DATASET SECTION:
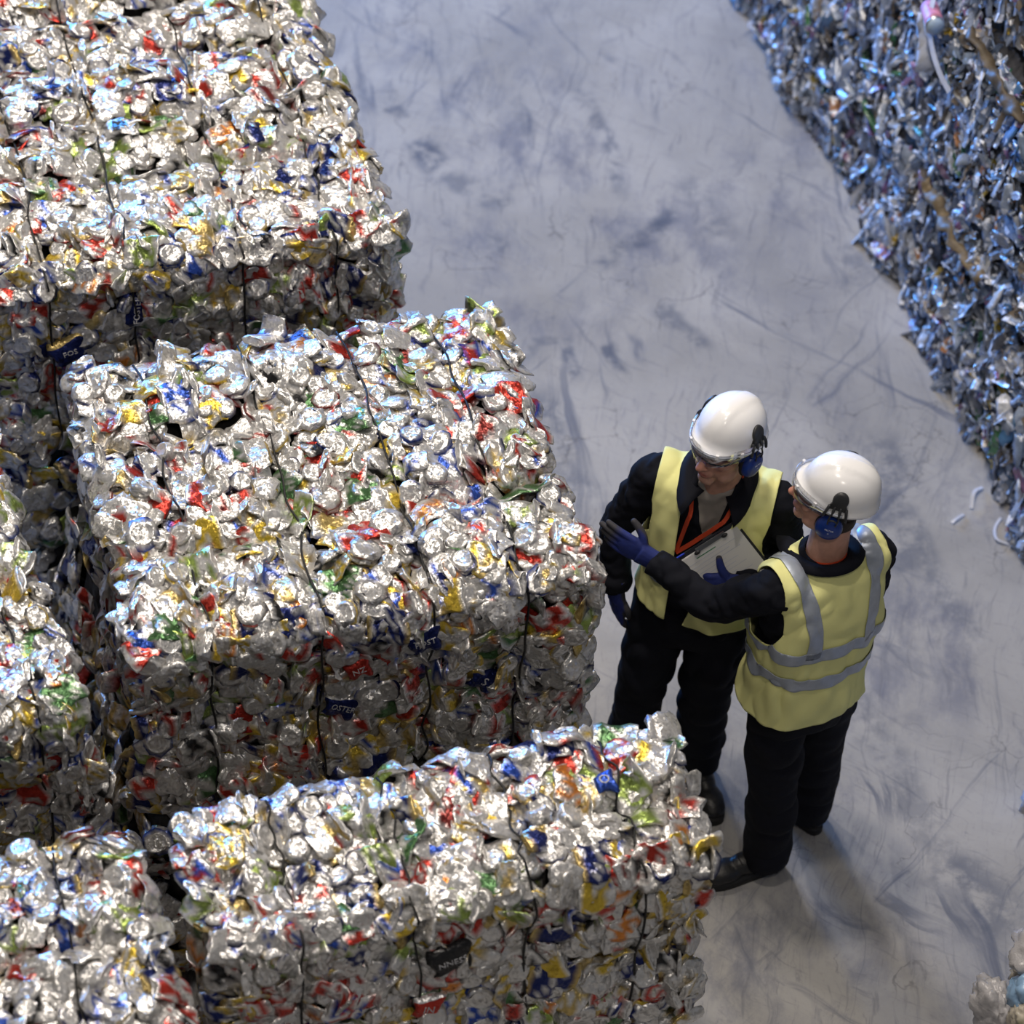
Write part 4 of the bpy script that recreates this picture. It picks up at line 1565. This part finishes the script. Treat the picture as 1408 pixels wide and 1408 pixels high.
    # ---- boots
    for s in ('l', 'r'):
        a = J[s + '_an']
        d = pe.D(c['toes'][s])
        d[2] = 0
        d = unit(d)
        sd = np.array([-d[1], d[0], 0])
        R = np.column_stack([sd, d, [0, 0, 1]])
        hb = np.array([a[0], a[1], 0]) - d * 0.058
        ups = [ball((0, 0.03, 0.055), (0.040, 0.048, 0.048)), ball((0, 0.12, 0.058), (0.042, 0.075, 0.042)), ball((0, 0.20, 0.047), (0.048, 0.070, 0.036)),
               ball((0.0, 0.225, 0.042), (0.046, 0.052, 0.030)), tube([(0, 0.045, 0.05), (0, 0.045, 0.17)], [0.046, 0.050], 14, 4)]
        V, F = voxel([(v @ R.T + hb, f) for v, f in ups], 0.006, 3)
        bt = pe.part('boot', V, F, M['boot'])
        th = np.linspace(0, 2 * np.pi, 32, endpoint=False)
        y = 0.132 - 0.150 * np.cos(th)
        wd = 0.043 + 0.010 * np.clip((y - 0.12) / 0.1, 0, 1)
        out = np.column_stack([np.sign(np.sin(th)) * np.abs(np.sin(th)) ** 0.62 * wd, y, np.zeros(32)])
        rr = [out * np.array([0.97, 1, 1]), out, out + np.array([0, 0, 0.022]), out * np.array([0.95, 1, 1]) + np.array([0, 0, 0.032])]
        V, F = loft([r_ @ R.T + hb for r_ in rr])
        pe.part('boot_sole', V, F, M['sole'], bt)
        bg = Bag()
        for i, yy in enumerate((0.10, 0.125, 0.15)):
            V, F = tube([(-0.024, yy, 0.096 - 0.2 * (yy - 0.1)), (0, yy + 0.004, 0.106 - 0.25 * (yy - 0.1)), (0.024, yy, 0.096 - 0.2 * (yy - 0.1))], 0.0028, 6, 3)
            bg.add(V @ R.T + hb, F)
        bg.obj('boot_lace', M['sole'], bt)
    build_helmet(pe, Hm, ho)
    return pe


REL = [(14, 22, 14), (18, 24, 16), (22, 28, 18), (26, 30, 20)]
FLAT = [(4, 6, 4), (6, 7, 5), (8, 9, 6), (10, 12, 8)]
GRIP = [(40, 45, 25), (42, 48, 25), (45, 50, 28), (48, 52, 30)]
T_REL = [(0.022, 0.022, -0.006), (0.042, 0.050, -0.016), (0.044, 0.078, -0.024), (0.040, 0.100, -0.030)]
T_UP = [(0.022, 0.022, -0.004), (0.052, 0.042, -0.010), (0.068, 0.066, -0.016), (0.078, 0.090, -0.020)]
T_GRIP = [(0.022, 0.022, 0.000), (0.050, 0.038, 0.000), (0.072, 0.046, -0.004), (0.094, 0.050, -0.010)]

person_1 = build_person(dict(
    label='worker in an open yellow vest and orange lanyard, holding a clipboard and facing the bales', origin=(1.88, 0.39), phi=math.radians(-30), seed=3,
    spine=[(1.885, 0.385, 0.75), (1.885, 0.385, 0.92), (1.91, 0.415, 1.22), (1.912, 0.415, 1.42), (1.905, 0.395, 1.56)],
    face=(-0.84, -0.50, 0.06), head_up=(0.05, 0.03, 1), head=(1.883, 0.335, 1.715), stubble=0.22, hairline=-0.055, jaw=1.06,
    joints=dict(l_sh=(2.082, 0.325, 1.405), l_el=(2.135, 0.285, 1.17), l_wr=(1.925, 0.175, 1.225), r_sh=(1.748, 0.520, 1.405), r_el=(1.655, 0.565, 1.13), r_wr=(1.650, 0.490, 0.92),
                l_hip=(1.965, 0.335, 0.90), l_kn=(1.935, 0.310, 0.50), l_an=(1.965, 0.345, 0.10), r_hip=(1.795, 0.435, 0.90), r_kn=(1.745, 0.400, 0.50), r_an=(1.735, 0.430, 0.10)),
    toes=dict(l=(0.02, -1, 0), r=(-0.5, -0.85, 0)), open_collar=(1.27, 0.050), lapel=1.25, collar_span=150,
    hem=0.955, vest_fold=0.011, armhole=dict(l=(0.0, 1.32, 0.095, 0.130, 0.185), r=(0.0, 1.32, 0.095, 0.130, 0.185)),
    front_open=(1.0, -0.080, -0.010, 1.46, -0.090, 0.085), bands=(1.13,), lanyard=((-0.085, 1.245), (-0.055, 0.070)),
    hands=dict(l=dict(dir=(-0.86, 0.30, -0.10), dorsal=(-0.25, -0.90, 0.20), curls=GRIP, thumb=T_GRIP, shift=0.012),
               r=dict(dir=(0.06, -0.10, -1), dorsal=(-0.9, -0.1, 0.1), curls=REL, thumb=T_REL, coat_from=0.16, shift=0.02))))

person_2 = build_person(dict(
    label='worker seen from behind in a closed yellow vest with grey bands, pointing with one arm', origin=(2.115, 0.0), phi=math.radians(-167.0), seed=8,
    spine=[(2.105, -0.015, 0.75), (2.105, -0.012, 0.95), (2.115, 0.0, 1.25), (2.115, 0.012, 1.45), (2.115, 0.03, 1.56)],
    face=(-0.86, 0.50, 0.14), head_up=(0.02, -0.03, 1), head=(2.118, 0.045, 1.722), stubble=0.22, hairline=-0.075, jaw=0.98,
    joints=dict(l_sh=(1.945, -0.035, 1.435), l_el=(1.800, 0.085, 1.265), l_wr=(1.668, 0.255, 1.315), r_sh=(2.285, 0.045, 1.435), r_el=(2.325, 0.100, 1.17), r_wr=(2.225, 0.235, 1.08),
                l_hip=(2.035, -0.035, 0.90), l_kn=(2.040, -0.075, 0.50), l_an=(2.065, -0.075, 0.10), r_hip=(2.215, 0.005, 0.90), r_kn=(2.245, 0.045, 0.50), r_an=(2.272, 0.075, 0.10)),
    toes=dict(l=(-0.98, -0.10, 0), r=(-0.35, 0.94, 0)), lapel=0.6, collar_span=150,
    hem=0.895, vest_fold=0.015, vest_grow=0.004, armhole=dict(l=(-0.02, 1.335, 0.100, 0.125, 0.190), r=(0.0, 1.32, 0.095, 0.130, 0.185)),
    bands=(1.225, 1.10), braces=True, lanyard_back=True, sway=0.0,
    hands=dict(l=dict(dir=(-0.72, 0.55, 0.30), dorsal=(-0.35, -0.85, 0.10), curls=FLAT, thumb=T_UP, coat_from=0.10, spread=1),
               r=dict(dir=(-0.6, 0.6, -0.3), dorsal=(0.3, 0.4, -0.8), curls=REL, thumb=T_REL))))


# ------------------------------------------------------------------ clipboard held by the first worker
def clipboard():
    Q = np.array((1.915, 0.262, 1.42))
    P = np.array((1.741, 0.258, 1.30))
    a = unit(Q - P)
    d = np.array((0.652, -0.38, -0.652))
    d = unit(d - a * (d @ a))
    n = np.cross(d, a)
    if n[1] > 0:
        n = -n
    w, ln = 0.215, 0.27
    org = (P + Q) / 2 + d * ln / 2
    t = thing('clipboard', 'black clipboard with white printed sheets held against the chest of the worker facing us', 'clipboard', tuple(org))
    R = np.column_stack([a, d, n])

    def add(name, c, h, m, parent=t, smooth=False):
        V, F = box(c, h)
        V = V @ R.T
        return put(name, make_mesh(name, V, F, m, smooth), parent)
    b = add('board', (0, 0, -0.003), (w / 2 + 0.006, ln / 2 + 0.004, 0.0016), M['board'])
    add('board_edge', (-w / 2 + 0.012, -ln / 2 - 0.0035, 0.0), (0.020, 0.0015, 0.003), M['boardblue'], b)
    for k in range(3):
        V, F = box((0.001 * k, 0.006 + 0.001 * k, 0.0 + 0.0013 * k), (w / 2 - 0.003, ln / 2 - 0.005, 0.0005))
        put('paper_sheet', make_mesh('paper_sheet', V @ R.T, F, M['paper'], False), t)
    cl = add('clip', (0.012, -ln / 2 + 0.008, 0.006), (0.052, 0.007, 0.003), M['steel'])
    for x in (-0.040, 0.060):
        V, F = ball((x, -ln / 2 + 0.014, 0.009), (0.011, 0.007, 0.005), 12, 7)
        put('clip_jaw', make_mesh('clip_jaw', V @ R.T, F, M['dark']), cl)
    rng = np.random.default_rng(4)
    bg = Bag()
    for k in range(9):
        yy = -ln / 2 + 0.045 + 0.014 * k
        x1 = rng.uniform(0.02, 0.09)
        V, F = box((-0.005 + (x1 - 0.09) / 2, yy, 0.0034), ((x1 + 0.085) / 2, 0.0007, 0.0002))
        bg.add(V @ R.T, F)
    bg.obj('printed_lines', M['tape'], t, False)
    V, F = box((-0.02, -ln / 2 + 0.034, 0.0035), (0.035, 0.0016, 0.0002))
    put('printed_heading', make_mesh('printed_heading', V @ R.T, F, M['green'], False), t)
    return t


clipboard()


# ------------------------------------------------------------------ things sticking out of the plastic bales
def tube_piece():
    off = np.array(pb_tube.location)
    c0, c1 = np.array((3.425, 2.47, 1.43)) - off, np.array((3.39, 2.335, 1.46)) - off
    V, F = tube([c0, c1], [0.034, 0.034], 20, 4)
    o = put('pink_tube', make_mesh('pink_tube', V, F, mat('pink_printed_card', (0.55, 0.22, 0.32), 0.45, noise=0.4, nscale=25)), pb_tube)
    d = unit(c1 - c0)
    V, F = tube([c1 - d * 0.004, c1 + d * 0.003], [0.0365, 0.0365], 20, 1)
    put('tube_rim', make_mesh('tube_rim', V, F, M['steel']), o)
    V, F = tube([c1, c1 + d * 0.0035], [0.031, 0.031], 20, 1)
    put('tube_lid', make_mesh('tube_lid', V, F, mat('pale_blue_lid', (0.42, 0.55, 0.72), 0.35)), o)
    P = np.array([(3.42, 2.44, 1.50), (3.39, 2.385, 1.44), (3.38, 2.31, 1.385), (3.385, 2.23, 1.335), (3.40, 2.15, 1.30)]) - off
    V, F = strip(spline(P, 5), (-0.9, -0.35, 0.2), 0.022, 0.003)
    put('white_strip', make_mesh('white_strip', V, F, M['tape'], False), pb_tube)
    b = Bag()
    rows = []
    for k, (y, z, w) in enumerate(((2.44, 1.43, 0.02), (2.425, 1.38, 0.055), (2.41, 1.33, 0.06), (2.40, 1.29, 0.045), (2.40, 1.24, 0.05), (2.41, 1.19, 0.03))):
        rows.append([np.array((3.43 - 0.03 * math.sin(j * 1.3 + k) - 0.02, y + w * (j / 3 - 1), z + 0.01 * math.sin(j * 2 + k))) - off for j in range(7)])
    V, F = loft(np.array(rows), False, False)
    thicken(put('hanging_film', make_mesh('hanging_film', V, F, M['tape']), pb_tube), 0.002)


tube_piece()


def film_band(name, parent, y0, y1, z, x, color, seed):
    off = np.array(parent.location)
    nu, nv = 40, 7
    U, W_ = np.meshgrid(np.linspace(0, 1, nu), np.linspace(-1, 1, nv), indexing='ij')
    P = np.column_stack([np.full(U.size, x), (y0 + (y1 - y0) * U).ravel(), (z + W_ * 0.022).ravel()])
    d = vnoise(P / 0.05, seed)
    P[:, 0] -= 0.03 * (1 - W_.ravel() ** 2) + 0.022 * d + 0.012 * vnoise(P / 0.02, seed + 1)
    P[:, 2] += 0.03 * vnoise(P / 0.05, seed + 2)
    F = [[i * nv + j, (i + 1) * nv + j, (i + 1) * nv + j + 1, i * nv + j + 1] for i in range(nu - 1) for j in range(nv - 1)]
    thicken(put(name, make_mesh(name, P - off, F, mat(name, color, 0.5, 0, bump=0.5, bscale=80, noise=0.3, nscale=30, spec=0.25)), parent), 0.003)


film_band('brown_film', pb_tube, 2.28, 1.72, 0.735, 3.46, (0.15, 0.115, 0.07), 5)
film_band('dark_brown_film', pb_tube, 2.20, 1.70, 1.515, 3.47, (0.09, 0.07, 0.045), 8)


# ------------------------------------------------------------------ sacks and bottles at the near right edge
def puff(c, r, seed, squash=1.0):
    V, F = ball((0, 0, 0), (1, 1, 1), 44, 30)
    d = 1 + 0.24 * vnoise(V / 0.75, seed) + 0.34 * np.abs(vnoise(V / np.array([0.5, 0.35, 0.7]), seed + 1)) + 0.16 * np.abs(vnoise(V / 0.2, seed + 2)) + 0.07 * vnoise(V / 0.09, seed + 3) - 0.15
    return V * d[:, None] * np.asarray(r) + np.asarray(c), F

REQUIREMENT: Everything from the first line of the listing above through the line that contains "(0.094, 0.050, -0.010)]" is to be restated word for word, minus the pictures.

THE COMPLETED TASK:
Write part 4 of the bpy script that recreates this picture. It picks up at line 1565. This part finishes the script. Treat the picture as 1408 pixels wide and 1408 pixels high.
    # ---- boots
    for s in ('l', 'r'):
        a = J[s + '_an']
        d = pe.D(c['toes'][s])
        d[2] = 0
        d = unit(d)
        sd = np.array([-d[1], d[0], 0])
        R = np.column_stack([sd, d, [0, 0, 1]])
        hb = np.array([a[0], a[1], 0]) - d * 0.058
        ups = [ball((0, 0.03, 0.055), (0.040, 0.048, 0.048)), ball((0, 0.12, 0.058), (0.042, 0.075, 0.042)), ball((0, 0.20, 0.047), (0.048, 0.070, 0.036)),
               ball((0.0, 0.225, 0.042), (0.046, 0.052, 0.030)), tube([(0, 0.045, 0.05), (0, 0.045, 0.17)], [0.046, 0.050], 14, 4)]
        V, F = voxel([(v @ R.T + hb, f) for v, f in ups], 0.006, 3)
        bt = pe.part('boot', V, F, M['boot'])
        th = np.linspace(0, 2 * np.pi, 32, endpoint=False)
        y = 0.132 - 0.150 * np.cos(th)
        wd = 0.043 + 0.010 * np.clip((y - 0.12) / 0.1, 0, 1)
        out = np.column_stack([np.sign(np.sin(th)) * np.abs(np.sin(th)) ** 0.62 * wd, y, np.zeros(32)])
        rr = [out * np.array([0.97, 1, 1]), out, out + np.array([0, 0, 0.022]), out * np.array([0.95, 1, 1]) + np.array([0, 0, 0.032])]
        V, F = loft([r_ @ R.T + hb for r_ in rr])
        pe.part('boot_sole', V, F, M['sole'], bt)
        bg = Bag()
        for i, yy in enumerate((0.10, 0.125, 0.15)):
            V, F = tube([(-0.024, yy, 0.096 - 0.2 * (yy - 0.1)), (0, yy + 0.004, 0.106 - 0.25 * (yy - 0.1)), (0.024, yy, 0.096 - 0.2 * (yy - 0.1))], 0.0028, 6, 3)
            bg.add(V @ R.T + hb, F)
        bg.obj('boot_lace', M['sole'], bt)
    build_helmet(pe, Hm, ho)
    return pe


REL = [(14, 22, 14), (18, 24, 16), (22, 28, 18), (26, 30, 20)]
FLAT = [(4, 6, 4), (6, 7, 5), (8, 9, 6), (10, 12, 8)]
GRIP = [(40, 45, 25), (42, 48, 25), (45, 50, 28), (48, 52, 30)]
T_REL = [(0.022, 0.022, -0.006), (0.042, 0.050, -0.016), (0.044, 0.078, -0.024), (0.040, 0.100, -0.030)]
T_UP = [(0.022, 0.022, -0.004), (0.052, 0.042, -0.010), (0.068, 0.066, -0.016), (0.078, 0.090, -0.020)]
T_GRIP = [(0.022, 0.022, 0.000), (0.050, 0.038, 0.000), (0.072, 0.046, -0.004), (0.094, 0.050, -0.010)]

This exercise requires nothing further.